Personal Guarantees

We recommend you take legal advice before considering any guarantees or indemnities.
Personal guarantees are commonly required by lenders to minimise their risk when lending money to a business. Before you become a business loan guarantor, you should know the legal basics of the contractual relationship you're entering into.

What is a Personal Guarantee?

A PG is a contractual promise to repay the business debt by an individual if the company defaults and can't make its contractual obligations. As a form of additional security, this type of guarantee means that in the case of insolvency or default, the guarantor is personally responsible for the outstanding balance. A PG may be required by lenders to minimise their risk when lending money to a business.

Giving a PG removes the corporate veil that almost all business owners enjoy and leaves you personally liable for the debt. You should consider this and consider the impact associated with this risk on your personal finances and private life.

What is a director's guarantee?

When it comes to business finance a PG and company director guarantee have the same meaning. I.e. A business director's personal guarantee.

How Personal Guarantees work

If a company doesn't have assets that can be identified and used for security, such as accounts receivable, business premises, or land, and they are hoping to obtain an unsecured business loan, a director's personal guarantee can be an attractive option to help secure the loan.

Lenders will see this as a positive sign of skin-in-the-game that the director is willing to take on the personal responsibility to make sure that any loans are repaid as promised.

Before you sign a legal document providing a PG, you should have your Broker explore non-traditional ways of identifying security that may not have a recorded underlying company asset. Business directors should speak to their Broker about alternative funding options and finance options that might be available.

Types of Personal Guarantee

There are two types of PG: limited and unlimited.

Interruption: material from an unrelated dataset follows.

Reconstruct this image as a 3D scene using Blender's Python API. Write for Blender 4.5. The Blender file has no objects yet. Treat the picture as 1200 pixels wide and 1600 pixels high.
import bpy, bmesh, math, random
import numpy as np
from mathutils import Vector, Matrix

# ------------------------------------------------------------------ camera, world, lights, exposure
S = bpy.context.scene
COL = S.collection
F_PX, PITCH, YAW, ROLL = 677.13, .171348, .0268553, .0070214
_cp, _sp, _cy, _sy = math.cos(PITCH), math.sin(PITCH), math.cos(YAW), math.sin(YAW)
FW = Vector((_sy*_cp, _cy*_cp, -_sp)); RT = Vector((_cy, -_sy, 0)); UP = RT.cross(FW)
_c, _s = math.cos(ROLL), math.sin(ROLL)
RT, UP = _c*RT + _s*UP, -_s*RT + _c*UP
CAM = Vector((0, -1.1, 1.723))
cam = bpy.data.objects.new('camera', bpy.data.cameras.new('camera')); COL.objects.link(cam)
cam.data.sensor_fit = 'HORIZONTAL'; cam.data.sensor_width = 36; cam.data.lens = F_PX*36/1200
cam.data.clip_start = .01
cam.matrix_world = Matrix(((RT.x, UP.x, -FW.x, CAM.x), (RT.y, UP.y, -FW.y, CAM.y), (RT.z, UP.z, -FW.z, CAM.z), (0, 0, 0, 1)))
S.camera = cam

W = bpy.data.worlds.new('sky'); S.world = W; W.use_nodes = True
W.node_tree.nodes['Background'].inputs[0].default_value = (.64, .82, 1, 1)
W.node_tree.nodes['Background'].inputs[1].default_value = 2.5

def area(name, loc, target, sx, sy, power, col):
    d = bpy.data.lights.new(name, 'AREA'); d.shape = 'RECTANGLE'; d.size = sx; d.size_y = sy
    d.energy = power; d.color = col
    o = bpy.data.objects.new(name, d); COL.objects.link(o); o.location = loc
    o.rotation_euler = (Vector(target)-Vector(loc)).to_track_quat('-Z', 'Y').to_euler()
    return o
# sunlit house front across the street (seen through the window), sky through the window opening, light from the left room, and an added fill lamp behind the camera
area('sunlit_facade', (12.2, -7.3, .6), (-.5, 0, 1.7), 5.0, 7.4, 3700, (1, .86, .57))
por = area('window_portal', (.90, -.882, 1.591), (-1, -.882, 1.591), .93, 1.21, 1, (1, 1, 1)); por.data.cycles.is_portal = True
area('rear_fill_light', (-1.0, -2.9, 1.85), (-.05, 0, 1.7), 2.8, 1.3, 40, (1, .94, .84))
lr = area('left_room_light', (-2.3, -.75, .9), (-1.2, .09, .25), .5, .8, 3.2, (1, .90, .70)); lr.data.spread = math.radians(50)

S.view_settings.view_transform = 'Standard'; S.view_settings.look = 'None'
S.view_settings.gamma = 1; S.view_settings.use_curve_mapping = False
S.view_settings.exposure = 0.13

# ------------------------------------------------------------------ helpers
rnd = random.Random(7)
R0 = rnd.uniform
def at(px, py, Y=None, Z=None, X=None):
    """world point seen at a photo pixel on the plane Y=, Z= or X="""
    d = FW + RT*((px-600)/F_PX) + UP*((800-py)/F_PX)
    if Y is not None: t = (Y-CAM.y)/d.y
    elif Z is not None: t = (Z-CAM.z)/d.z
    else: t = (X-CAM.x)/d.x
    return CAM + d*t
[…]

PGs are unlimited unless they are expressly limited to a percentage of the loan value or guarantor's net assets by a limitation of liability or an exclusion clause.

In the case of insolvency or default, an unlimited guarantee enables the lender to commence legal proceedings to pursue you for the outstanding balance of the loan.

With a limited guarantee, the guarantor's liability is limited by a limitation of liability clause or an exclusion clause in the guarantee document. The limit will likely be a percent of the loan value but could also be a percentage of the guarantor's net assets. A limitation of liability clause or an exclusion clause can also specify how long the guarantee applies.

Guarantees can be:

  • limited to part of the obligations of the debtor
  • capped to a specific amount
  • limited in time
  • subject to specific methods of notice
  • made subject to any other limitation
  • any other condition which may be agreed upon

Guarantees vs. Indemnities

Guarantees and indemnities are a way in which lenders protect themselves from the risk of a business defaulting on its loan.

The PG should not be an indemnity. A guarantee is a secondary obligation because it is contingent on the obligation of the company to repay the lender. A contract indemnity clause is a primary obligation to accept liability for another's loss. It's important to recognise if you will be acting as an indemnifier, a guarantor, or both.

Who can get a Personal Guarantee?

Sole traders and unlimited partnerships accept complete liability for the company’s debts and therefore a PG won't apply to them.

Guarantees are applicable when companies have limited liability status. Types of a limited company are a private limited company (Ltd.), a public limited company (PLC), or a limited liability partnership (LLP).

They can be provided by an individual director or more than one director. By co-signing a PG you can reduce the risks by not being the sole director responsible for the debt. Splitting the guarantee with your other directors is a great way to minimise the risk but you will need to ensure you are not jointly and severally liable.

Personal guarantee insurance

Personal guarantee insurance provides guarantors with a safety net against insolvency in the case where a business defaults on payments on its outstanding debt.

In the event of insolvency and after liquidating the business assets, if the financial institution isn't made whole they may force you to sell personal assets to repay the businesses debt, personal guarantee insurance covers up to 70% of the claimant's net liability.

We recommend personal guarantee insurance as it is a form of security, for you as an individual.

Considerations for guarantors

Giving a personal guarantee is both a business decision and a personal decision that can mean the difference between obtaining a much-needed cash injection into your business and not.

Before signing a personal guarantee agreement, you may want to obtain independent advice. A creditor claim can have devastating consequences on your personal life if the company doesn't meet its financial obligations.

We recommend you take legal advice before considering any guarantees or indemnities.